5. PW 5. Dr. R.S. Sahu has recorded in the post-mortem, vide Ext. 1, that the dead body got a stab wound 3-1 /2 cm. x 2 cm. x cavity deep on left chest. PW 6, the IO, described the PO, position of the dead body and has supported the prosecution case. He has admitted in cross-examination that he did not find any cooked food at the PO. The defence has not brought on record any material contradiction in evidence of these witnesses. The learned Counsel for the appellant suggested that in absence of any corroborative evidence as well as motive for committing the murder, the appellant should be given benefit of doubt.

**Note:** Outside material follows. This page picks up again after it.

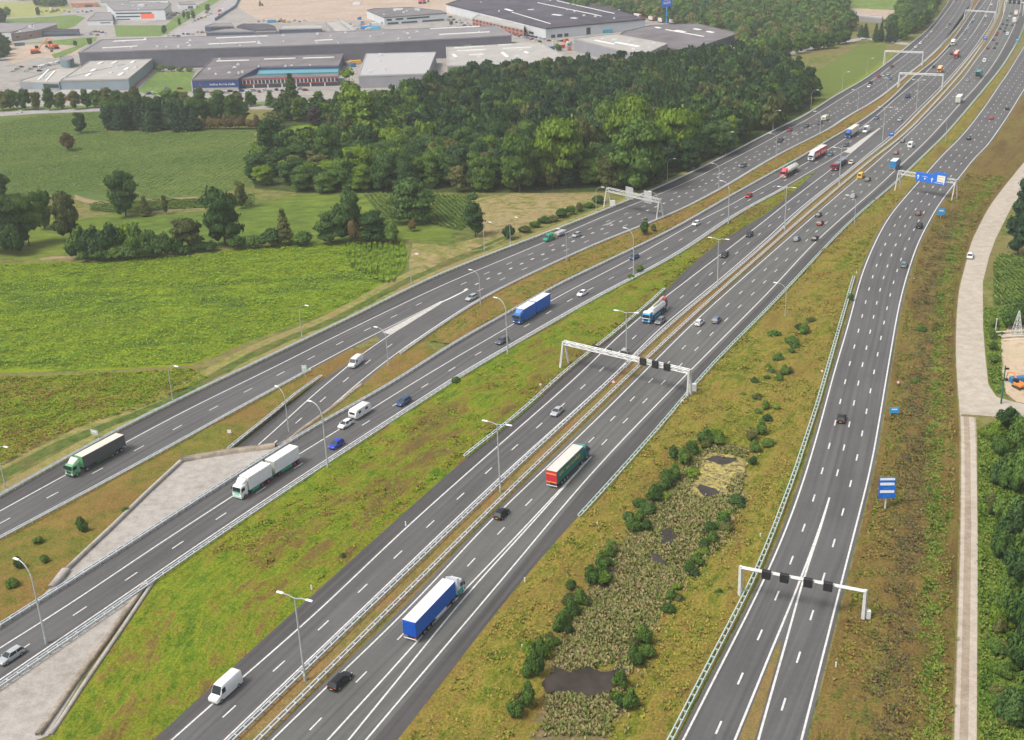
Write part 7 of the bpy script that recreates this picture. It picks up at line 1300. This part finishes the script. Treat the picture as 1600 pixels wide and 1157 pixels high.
# green pole, pale post, lattice mast by the sandy yard
q = g1(1564, 631); o = thing('camera_mast', 'tall dark green pole at the corner of the sandy yard', 'mast', (*q, 0)); hM = hgt(1564, 631, 572); m = MB(); m.tube([(0, 0, 0), (0, 0, hM)], [.22, .14], 8); link('pole', m.mesh('pole', pm('pole_green', (.02, .13, .10), .5)), o); m = MB(); m.bbox(-.1, .9, -.2, .2, hM-.9, hM-.5, .06); link('camera', m.mesh('camera', mBLACK), o)
q = g1(1554, 530); o = thing('thin_post', 'pale thin post among the bushes of the verge', 'post', (*q, 0)); hM = hgt(1554, 530, 498); m = MB(); m.tube([(0, 0, 0), (0, 0, hM)], .12, 8); link('pole', m.mesh('pole', mWSTEEL), o); m = MB(); m.bbox(-.2, .2, -.2, .2, hM-.3, hM, .05); link('cap', m.mesh('cap', mWSTEEL), o)
q = g1(1588, 526); o = thing('lattice_mast', 'grey lattice mast foot on a pale timber frame in the sandy yard', 'mast', (*q, 0)); hM = hgt(1588, 526, 486); m = MB()
for k in range(6):
    z0, z1 = hM*k/6, hM*(k+1)/6; r0, r1 = 1.6*(1-k/6.5), 1.6*(1-(k+1)/6.5)
    for a in range(4): c0, s0 = math.cos(a*1.5708+.78), math.sin(a*1.5708+.78); c1, s1 = math.cos((a+1)*1.5708+.78), math.sin((a+1)*1.5708+.78); m.beam((c0*r0, s0*r0, z0), (c0*r1, s0*r1, z1), .11); m.beam((c0*r0, s0*r0, z0), (c1*r1, s1*r1, z1), .07); m.beam((c0*r1, s0*r1, z1), (c1*r1, s1*r1, z1), .07)
link('lattice', m.mesh('lattice', mWSTEEL), o); m = MB()
for k in range(4): m.bbox(-4.5, 4.5, -3.2+k*1.7, -2.8+k*1.7, .15+.3*(k % 2), .5+.3*(k % 2), .05)
link('timber_frame', m.mesh('timber_frame', pm('timber_pale', (.55, .50, .40), .8)), o)
# ---------------------------------------------------------------- haze
hz = MB(); hz.box(-3200, 3200, -320, 4300, -4, 122); HZ = link('haze', None); 
me = hz.mesh('haze', [] ); m_, nt, bs = nodes_of('haze'); nt.nodes.remove(bs); pv = nt.nodes.new('ShaderNodeVolumePrincipled'); pv.inputs['Color'].default_value = (.93, .96, 1, 1); pv.inputs['Density'].default_value = .00012; pv.inputs['Anisotropy'].default_value = .1
nt.links.new(pv.outputs[0], nt.nodes['Material Output'].inputs['Volume']); me.materials.append(m_); bpy.data.objects.remove(HZ); HZ = link('haze', me); tag(HZ, 'thin pale haze lying over the whole landscape', 'haze', None, 'stuff')
sc.cycles.volume_bounces = 1

# ---------------------------------------------------------------- every repeat gets its own place in the label
bpy.context.view_layer.update(); by = {}
for o in COL.objects:
    if o.parent is None and 'label' in o and o.get('group'): by.setdefault(o['label'], []).append(o)
def _ord(n):
    w_ = ['first', 'second', 'third', 'fourth', 'fifth', 'sixth', 'seventh', 'eighth', 'ninth', 'tenth']
    return w_[n] if n < 10 else '%d%s' % (n+1, 'th' if (n+1) % 100 in (11, 12, 13) else {1: 'st', 2: 'nd', 3: 'rd'}.get((n+1) % 10, 'th'))
def _px(o): v = np.array([o.location.x, o.location.y, -H]); return 800+F*(v@RT)/(v@FW)
for lab, L in by.items():
    if len(L) > 1:
        for i, o in enumerate(sorted(L, key=_px)): o['label'] = '%s, %s from the left' % (lab, _ord(i))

6. After going through the evidence on record and the submissions made before us, we find that the suggestion made on behalf of the appellant is not tenable. The witnesses are truthful as they have not tried to exaggerate or interpolate the prosecution version rather they simply stated what they saw in the night of 14.2.1999 when PW 2 was cooking food and her husband was sitting nearby her. The appellant, as stated, entered into the room, stabbed him and fled away. In such circumstances she may be the only witness of the occurrence. There is no apparent reason why she should implicate falsely the appellant. If the false implication was the purpose, PWs 1 and 3 might have come with supporting evidence to implicate the appellant. It is established law of the land that in such crimes motive is not the only criteria to fix the responsibility.

7. Having considered the above mentioned facts and circumstances, we are of the considered view that the prosecution has been able to prove the charges under Section 302, IPC against the appellant beyond all reasonable doubts. Accordingly we find that the present appeal has got no merit and stands dismissed.